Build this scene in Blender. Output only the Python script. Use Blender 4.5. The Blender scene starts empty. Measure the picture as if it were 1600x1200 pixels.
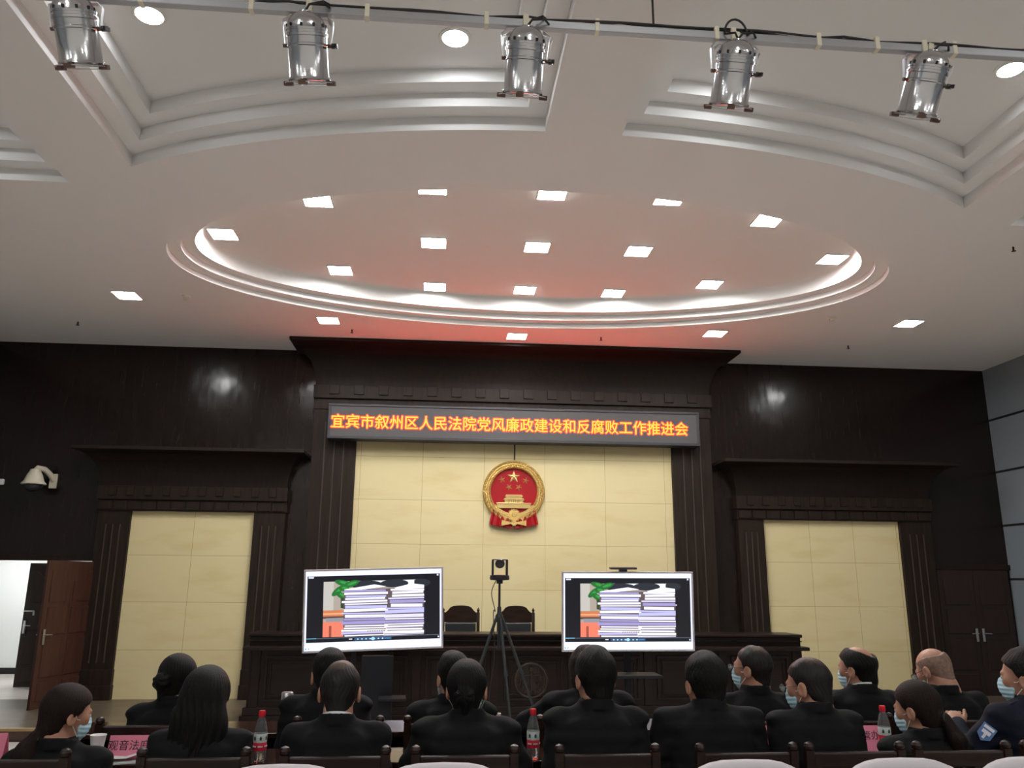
import bpy, bmesh, math, random
import numpy as np
from mathutils import Vector, Matrix
R = math.radians
PI = math.pi
random.seed(7)
scene = bpy.context.scene
COL = scene.collection
# ------------------------------------------------------------------ camera
CAMZ = 2.01
FPX = 1260.0
PITCH, YAW, ROLL = R(13.7), R(4.75), R(0.45)
_F = np.array([math.sin(YAW) * math.cos(PITCH), math.cos(YAW) * math.cos(PITCH), math.sin(PITCH)])
_r = np.array([math.cos(YAW), -math.sin(YAW), 0.0])
_u = np.cross(_r, _F)
CR = math.cos(ROLL) * _r + math.sin(ROLL) * _u
CU = -math.sin(ROLL) * _r + math.cos(ROLL) * _u
cam_data = bpy.data.cameras.new('camera')
cam = bpy.data.objects.new('camera', cam_data)
COL.objects.link(cam)
cam_data.sensor_width = 36.0
cam_data.lens = 36.0 * FPX / 1600.0
cam_data.clip_start = 0.05
cam_data.clip_end = 100
cam.matrix_world = Matrix(((CR[0], CU[0], -_F[0], 0), (CR[1], CU[1], -_F[1], 0), (CR[2], CU[2], -_F[2], CAMZ), (0, 0, 0, 1)))
scene.camera = cam
# ------------------------------------------------------------------ world, exposure
world = bpy.data.worlds.new('world')
scene.world = world
world.use_nodes = True
world.node_tree.nodes['Background'].inputs[0].default_value = (0.05, 0.05, 0.055, 1)
world.node_tree.nodes['Background'].inputs[1].default_value = 0.3
vs = scene.view_settings
vs.view_transform = 'Standard'
vs.look = 'None'
vs.gamma = 1.0
vs.exposure = 0.0
vs.use_curve_mapping = False
scene.cycles.sample_clamp_indirect = 6.0
LAMP = 130.0          # radiance of the square ceiling panels
DOWN = 110.0          # radiance of the round coffer downlights


def ray(u, v):
    return CR * (u - 800) / FPX - CU * (v - 600) / FPX + _F


def at(u, v, Y):
    """world point seen at frame position u,v on the vertical plane Y"""
    d = ray(u, v)
    d = d * Y / d[1]
    return Vector((d[0], d[1], d[2] + CAMZ))


# ------------------------------------------------------------------ materials
MATS = {}


def mat(name, col, rough=0.5, metal=0.0, spec=0.5, emit=None, estr=0.0, trans=0.0, ior=1.45, sheen=0.0, coat=0.0):
    m = bpy.data.materials.new(name)
    m.use_nodes = True
    b = m.node_tree.nodes['Principled BSDF']
    b.inputs['Base Color'].default_value = (*col, 1)
    b.inputs['Roughness'].default_value = rough
    b.inputs['Metallic'].default_value = metal
    b.inputs['Specular IOR Level'].default_value = spec
    b.inputs['IOR'].default_value = ior
    b.inputs['Transmission Weight'].default_value = trans
    b.inputs['Sheen Weight'].default_value = sheen
    b.inputs['Coat Weight'].default_value = coat
    if emit:
        b.inputs['Emission Color'].default_value = (*emit, 1)
        b.inputs['Emission Strength'].default_value = estr
    MATS[name] = m
    return m


def nodes(m):
    nt = m.node_tree
    return nt, nt.nodes['Principled BSDF']


def tex_coord(nt, scale=(1, 1, 1), rot=(0, 0, 0), kind='Object'):
    tc = nt.nodes.new('ShaderNodeTexCoord')
    mp = nt.nodes.new('ShaderNodeMapping')
    mp.inputs['Scale'].default_value = scale
    mp.inputs['Rotation'].default_value = rot
    nt.links.new(tc.outputs[kind], mp.inputs['Vector'])
    return mp


def noise_mix(m, c1, c2, scale=(1, 1, 1), nscale=5.0, detail=4, lo=0.35, hi=0.65, kind='Object'):
    nt, b = nodes(m)
    mp = tex_coord(nt, scale, kind=kind)
    n = nt.nodes.new('ShaderNodeTexNoise')
    n.inputs['Scale'].default_value = nscale
    n.inputs['Detail'].default_value = detail
    cr = nt.nodes.new('ShaderNodeValToRGB')
    cr.color_ramp.elements[0].position = lo
    cr.color_ramp.elements[0].color = (*c1, 1)
    cr.color_ramp.elements[1].position = hi
    cr.color_ramp.elements[1].color = (*c2, 1)
    nt.links.new(mp.outputs[0], n.inputs['Vector'])
    nt.links.new(n.outputs[0], cr.inputs[0])
    nt.links.new(cr.outputs[0], b.inputs['Base Color'])
    return n, cr


def add_bump(m, scale=(1, 1, 1), nscale=20.0, strength=0.2, dist=0.01, detail=3):
    nt, b = nodes(m)
    mp = tex_coord(nt, scale)
    n = nt.nodes.new('ShaderNodeTexNoise')
    n.inputs['Scale'].default_value = nscale
    n.inputs['Detail'].default_value = detail
    bp = nt.nodes.new('ShaderNodeBump')
    bp.inputs['Strength'].default_value = strength
    bp.inputs['Distance'].default_value = dist
    nt.links.new(mp.outputs[0], n.inputs['Vector'])
    nt.links.new(n.outputs[0], bp.inputs['Height'])
    nt.links.new(bp.outputs[0], b.inputs['Normal'])
    return bp


def wood(name, c1, c2, rough, seams=None, bump=0.0, coat=0.0, grain=(9, 9, 0.7), spec=0.4):
    m = mat(name, c1, rough, coat=coat, spec=spec)
    n, cr = noise_mix(m, c1, c2, scale=grain, nscale=2.5, detail=6)
    nt, b = nodes(m)
    if seams:
        mp = tex_coord(nt, (1, 1, 1), rot=(R(90), 0, 0))
        br = nt.nodes.new('ShaderNodeTexBrick')
        br.offset = 0.0
        br.inputs['Scale'].default_value = 1.0
        br.inputs['Mortar Size'].default_value = 0.004
        br.inputs['Mortar Smooth'].default_value = 0.0
        br.inputs['Brick Width'].default_value = seams
        br.inputs['Row Height'].default_value = 40.0
        nt.links.new(mp.outputs[0], br.inputs['Vector'])
        mx = nt.nodes.new('ShaderNodeMix')
        mx.data_type = 'RGBA'
        nt.links.new(br.outputs['Fac'], mx.inputs[0])
        nt.links.new(cr.outputs[0], mx.inputs[6])
        mx.inputs[7].default_value = (c1[0] * 0.35, c1[1] * 0.35, c1[2] * 0.35, 1)
        nt.links.new(mx.outputs[2], b.inputs['Base Color'])
    if bump:
        add_bump(m, (1, 1, 0.6), 2.2, bump, 0.05, 2)
    return m


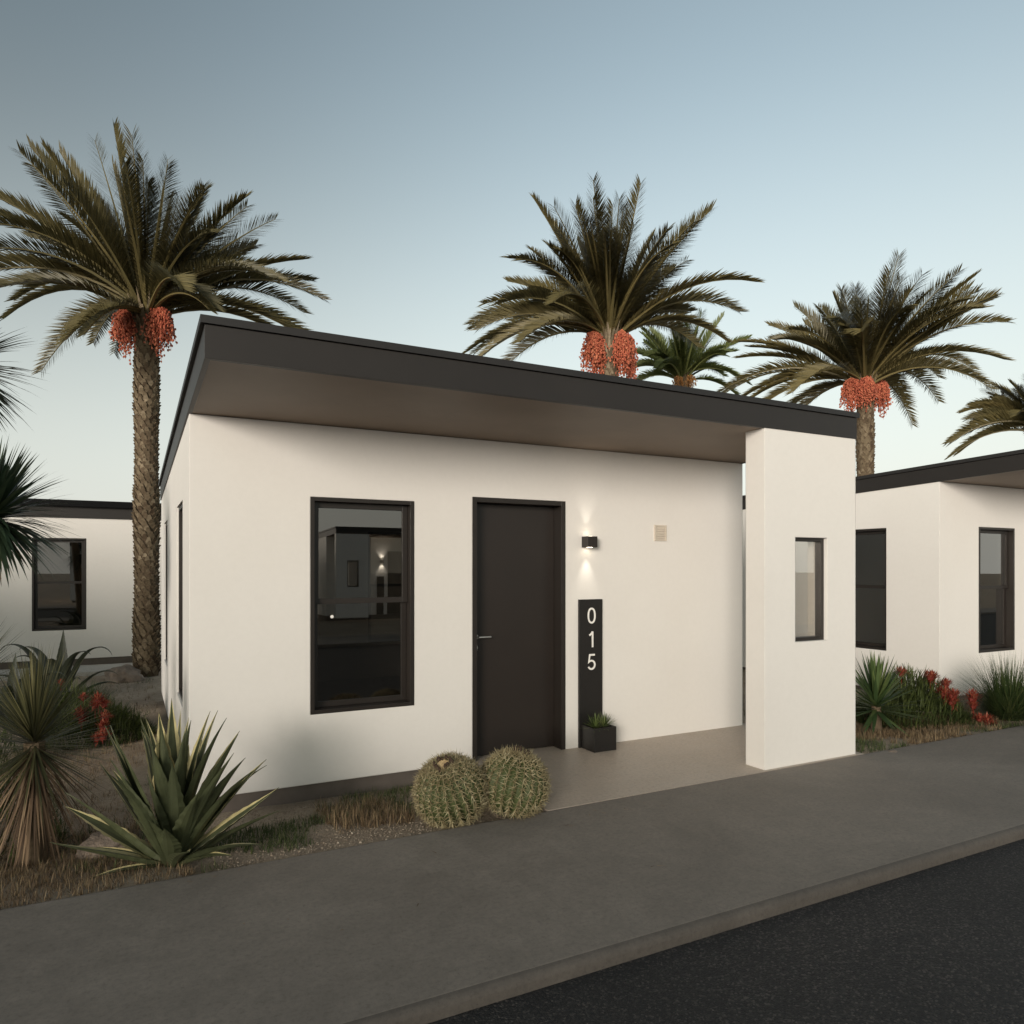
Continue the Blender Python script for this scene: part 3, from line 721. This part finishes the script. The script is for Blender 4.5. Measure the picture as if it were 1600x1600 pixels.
big_agave(16, 8.0, [(200, 66, .95, .12, 2.5), (0, 62, 1.0, .12, 2.6), (60, 80, .8, .13, .9), (300, 60, .85, .12, 2.3), (160, 50, .9, .11, 2.0), (250, 50, .8, .11, 2.0), (20, 40, .8, .1, 1.8), (110, 84, .85, .12, .3)], 'dark curling agave at the left photo edge behind the spiky yucca', .9)

# spiky yuccas
def spiky(px, Z, head_z, n, L, w, mat, label, skirt=0, el=(88, -25), trunk_r=.05, lean=0.0, seg=2, droop=.06, yaw_tint=None, skL=.5):
    x, y = at(px, Z); gz = soil_z(x, y) if y < 14.6 else -.1
    root = empty('yucca', (x, y, gz)); tag(root, label, 'plant')
    h = head_z - gz
    b = MB(); b.tube([(0, 0, -.05), (lean * .3, 0, h * .5), (lean, 0, h)], [trunk_r * 1.2, trunk_r, trunk_r * .9], 10, True, .2); b.build('stem', M['bark'], root)
    b = MB(); wp = lambda t: (.75 + .5 * t) if t < .4 else .95 * (1 - (t - .4) / .6) ** .8
    for i in range(n):
        az = i * 2.39996 + R.uniform(-.3, .3); t = (i + .5) / n
        e = rad(el[0] + (el[1] - el[0]) * t) + R.gauss(0, .07)
        d = Vector((math.cos(az) * math.cos(e), math.sin(az) * math.cos(e), math.sin(e)))
        c = Vector((lean, 0, h + .10 * (1 - 2 * t) * L))
        blade(b, c + d * .02, d, L * R.uniform(.82, 1.08), w, droop * R.uniform(0, 1.6), seg, max(0, min(1, R.gauss(.5, .24) - .25 * t + .1)), wprof=wp)
    b.build('leaf_head', M[mat], root)
    if skirt:
        b = MB()
        for i in range(skirt):
            az = R.uniform(0, 6.283); t = R.random()
            e = rad(-32 - 48 * t) + R.gauss(0, .08)
            d = Vector((math.cos(az) * math.cos(e), math.sin(az) * math.cos(e), math.sin(e)))
            c = Vector((lean * .8, 0, h * (.93 - .40 * t)))
            blade(b, c + Vector((d.x, d.y, 0)) * .04, d, skL * R.uniform(.6, 1.1), w * 1.25, .5, 3, None, wprof=wp)
        b.build('dead_leaf_skirt', M['dead'], root)
    return root
spiky(54, 4.25, .585, 520, .50, .010, 'yucca', 'spiky olive yucca with a brown dead leaf skirt in the left foreground', 190, (89, -38), .06, skL=.56)
spiky(-62, 4.9, .78, 260, .55, .013, 'yucca', 'spiky yucca cut off by the left photo edge beside the skirted one', 60, (89, -30), .06)
spiky(1369, 7.4, .20, 130, .50, .040, 'yucca_green', 'green sword leaved yucca right of the pier at the pavement', 0, (88, -22), .05, seg=3, droop=.05)

# tall branched yucca at the left edge (heads reach into view)
tx, ty = at(-40, 6.0)
ty_root = empty('tree_yucca', (tx, ty, soil_z(tx, ty))); tag(ty_root, 'tall tree yucca at the left photo edge with dark drooping leaf heads', 'tree')
heads = [(-16, 812, 6.0, .68, 460), (-80, 578, 6.2, .70, 380)]
b = MB(); hp = []
for px, pyy, Z, L, n in heads:
    hx, hy = at(px, Z); hz = EYE + (HZ - pyy) * Z / F
    hp.append(Vector((hx - tx, hy - ty, hz - ty_root.location.z)))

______

▸ Written request:
Above are records; repeat only the lines starting at the line with "Continue the Blender" and ending at the line with "spiky yucca', .9)", exactly as they appear, both included.

▸ Finished exercise:
Continue the Blender Python script for this scene: part 3, from line 721. This part finishes the script. The script is for Blender 4.5. Measure the picture as if it were 1600x1600 pixels.
big_agave(16, 8.0, [(200, 66, .95, .12, 2.5), (0, 62, 1.0, .12, 2.6), (60, 80, .8, .13, .9), (300, 60, .85, .12, 2.3), (160, 50, .9, .11, 2.0), (250, 50, .8, .11, 2.0), (20, 40, .8, .1, 1.8), (110, 84, .85, .12, .3)], 'dark curling agave at the left photo edge behind the spiky yucca', .9)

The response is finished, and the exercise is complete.